From insurance to telcos, new chief poised to ring in changes
THE clearest signal Andy Penn will lead a new Telstra came when a moderator called for questions during an analysts’ conference call.
THE clearest signal yesterday that Andy Penn will lead a new Telstra came when a moderator called for questions during an analysts’ conference call.
A single voice responded with a query about Penn’s 100-day plan, which the CEO-elect sensibly batted away by pointing out chief executive David Thodey would remain in the job until May 1. Silence then ensued. Even unflappable chairman Catherine Livingstone looked taken aback.
Is this really the same company that strategised war games against Canberra, and then took it to the next level and did it for real, that had so many identity crises it lost sight of its core business, and so alienated customers with appalling levels of service that only complete exhaustion stopped them defecting en masse?
Unlike Thodey, Penn, 51, will inherit a company that’s stable, well run and secure about its place in the world.
There’s no confusion about whether Telstra is a legacy telco, a media player that just owns the pipes to pump the content, or generates the content as well.
Once upon a time, the possibilities were endless, but Penn is very clear about Telstra’s purpose.
“It’s a company that connects people to the things that they love and the people that they love,” Penn tells The Weekend Australian.
“The world has moved on very significantly from a technology point of view. If you look at how people use their mobile phones today, or their tablets, it’s for watching media, going online, answering emails.
“We’re in a connected world, and that creates tremendous opportunities for Telstra.”
Penn is no telco industry veteran — far from it.
Three years ago, he reinvented himself, succeeding John Stanhope as Telstra’s chief financial officer after a career in financial services at Axa Asia Pacific.
The CFO position marked a return to full-time executive life, with Penn having taken a 12-month break at the conclusion of the $14.6 billion takeover of Axa by AMP and Axa’s French parent in March 2011.
Armed with a $17 million termination cheque, the career life insurance executive enjoyed his sabbatical, travelling widely, spending time with his family, going fly fishing and visiting local indigenous communities.
It was a break well earned — Penn had been instrumental in transforming Axa’s presence in Asia from a $50m beachhead into a business valued at $10bn in the takeover.
In one year alone, he reportedly travelled to Paris 17 times to visit the parent.
Asia had its challenges, as well.
While Penn and ANZ Bank boss Mike Smith are the only two local executives to build businesses of serious scale in the region, the CEO-elect has said such an exercise involves a huge investment of passive time.
For example, in the lead-up to signing a memorandum of understanding in Thailand, Penn said he visited the country 27 times.
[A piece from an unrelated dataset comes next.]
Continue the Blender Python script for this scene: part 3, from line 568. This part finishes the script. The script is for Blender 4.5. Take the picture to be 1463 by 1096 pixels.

It was in the latter years at Axa, around 2005, that he faced the gut-wrenching prospect of his career coming to a premature end, as prudential regulator APRA moved to disqualify him from acting as a trustee.
APRA targeted Penn and others for the way they changed the method of calculating interest on member benefits in the staff superannuation fund.
The decision itself was not the problem, but rather the way it was handled and communicated.
For more than a year, Penn was effectively in legal limbo as he fought the charge he was not a “fit and proper person” — his prospects for succeeding then-Axa CEO Les Owen hanging in the balance.
Total vindication came in 2007, when the Administrative Appeals Tribunal ruled against APRA, enabling Penn to be reinstated as head of the Axa’s Australian business and ultimately succeed Owen.
Then-Axa chairman Rick Allert lashed out at the “mammoth” cost of the regulator’s action, saying Axa had spent close to $20m defending the directors of the super fund.
“And I think that one of the distressing things is that, if we hadn’t actually backed the directors, they wouldn’t have had the wherewithal to defend themselves — and they would have lost their careers and livelihoods,” Allert said at the time.
Almost a decade has passed since Penn’s entanglement with APRA, and he has since moved on to another industry entirely.
The Telstra board would no doubt have done their own due diligence on Penn’s past.
In promoting him to CEO-elect, the directors have clearly determined, as have many others, that he is an executive of the utmost integrity.
Penn is equivocal when asked about the APRA experience.
“One of the benefits of having had a very long career is that I’ve had lots of experiences along the way, and they’re all things that you can draw on along the way as you take on new challenges and new opportunities,” he says.
“I just mark them down as learning experiences and that’s always been a strong feature of my life.
“I love to continue to challenge myself and I love to continue to learn, so this is a fantastic opportunity for me to fulfil that aspiration.”